In English, the word 'inferno' has become associated with fiery destruction - most famously when twinned with 'towering'' in 1974's disaster movie classic starring Paul Newman and Steve McQueen.

In the original Italian, however, inferno means 'hell', a place of combustible punishment that Dante Alighieri depicted with relish in his epic 14th-century poem, The Divine Comedy. A Christian allegory of the soul's arduous journey from fallen sinfulness to eventual salvation, the story follows Dante's ascent from Inferno via Purgatorio to Paradiso, guided first by fellow poet Virgil and later by his idealised lover, Beatrice.

The transformation of the word's meaning owes much to The Divine Comedy's opening book, Inferno. Having abandoned hope and entered hell, Dante travels through the nine circles of torment. In Canto IX, for instance, he and Virgil enter the Inferno city of Dis ('the city of fire'), which houses the lowest and most grievous circles of hell. Imprisoned here are the most 'accursed spirits': the active (as opposed to passive) sinners. These not only include murderers, blasphemers, traitors and sodomites (Judas, save for the last), but also the enemies of medieval Christendom such as Jews and Muslims.

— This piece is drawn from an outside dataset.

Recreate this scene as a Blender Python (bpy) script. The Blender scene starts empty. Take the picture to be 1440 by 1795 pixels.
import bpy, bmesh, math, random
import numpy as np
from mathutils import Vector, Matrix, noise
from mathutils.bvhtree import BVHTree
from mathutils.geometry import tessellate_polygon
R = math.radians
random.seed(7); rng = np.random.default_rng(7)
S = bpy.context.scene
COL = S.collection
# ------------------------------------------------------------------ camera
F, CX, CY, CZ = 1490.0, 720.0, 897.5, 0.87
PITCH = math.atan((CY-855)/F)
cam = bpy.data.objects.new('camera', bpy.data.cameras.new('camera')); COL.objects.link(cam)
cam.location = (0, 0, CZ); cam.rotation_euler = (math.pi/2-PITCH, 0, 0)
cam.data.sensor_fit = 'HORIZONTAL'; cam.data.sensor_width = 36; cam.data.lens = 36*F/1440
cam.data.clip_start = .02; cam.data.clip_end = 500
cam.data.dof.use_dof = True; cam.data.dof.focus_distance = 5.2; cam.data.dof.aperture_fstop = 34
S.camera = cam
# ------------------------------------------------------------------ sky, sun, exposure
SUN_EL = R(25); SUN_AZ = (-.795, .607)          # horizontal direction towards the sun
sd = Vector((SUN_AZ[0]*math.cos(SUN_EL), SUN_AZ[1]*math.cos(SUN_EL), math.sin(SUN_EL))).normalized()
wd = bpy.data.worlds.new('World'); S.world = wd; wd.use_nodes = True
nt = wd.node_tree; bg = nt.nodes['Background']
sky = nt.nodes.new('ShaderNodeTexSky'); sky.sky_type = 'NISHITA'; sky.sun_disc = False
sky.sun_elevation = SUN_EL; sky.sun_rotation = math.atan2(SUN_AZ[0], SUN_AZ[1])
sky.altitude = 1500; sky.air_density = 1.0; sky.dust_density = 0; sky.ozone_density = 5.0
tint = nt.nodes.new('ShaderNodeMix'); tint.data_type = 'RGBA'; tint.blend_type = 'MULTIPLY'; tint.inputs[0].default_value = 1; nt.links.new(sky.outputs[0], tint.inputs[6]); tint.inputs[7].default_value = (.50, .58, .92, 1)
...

Fire is employed liberally in the Sixth Circle to scorch the many variations of heretic: 'Here are the heresiarchs with their followers of every sect, and the tombs are much more laden than thou thinkest. Like with like is buried here, and the monuments are more or less hot.' Not all of hell's flames burn so directly or even literally. Running through the Seventh Circle is the 'River of Boiling Blood' which slowly poaches 'whoso doth harm to others by violence'.

The Eighth Circle is practically an enormous and all-too real conflagration in which 'every flame steals away a sinner'.

One of hell's many paradoxes is that the closer Dante draws to its centre in the Ninth Circle, the colder things get: infernal and Inferno don't always go hand in hand, it would seem. Indeed, by the time the poet encounters Lucifer, the 'emperor of that woeful realm', things have got positively glacial: 'his mid-breast issued forth from the ice'.

Having witnessed Lucifer lunching on history's very worst sinners, Judas and Cassius, he performs a peculiar spiritual cartwheel (Lucifer, now upside down, represents a point of complete inversion) and exits the Inferno for good.

It is debatable whether Dante or 17th-century English poet John Milton's hell set the standard for depictions of heated anguish. But read Inferno alongside Gustav Dore's extraordinary, if stomach-churning engravings. They are truly a flaming delight.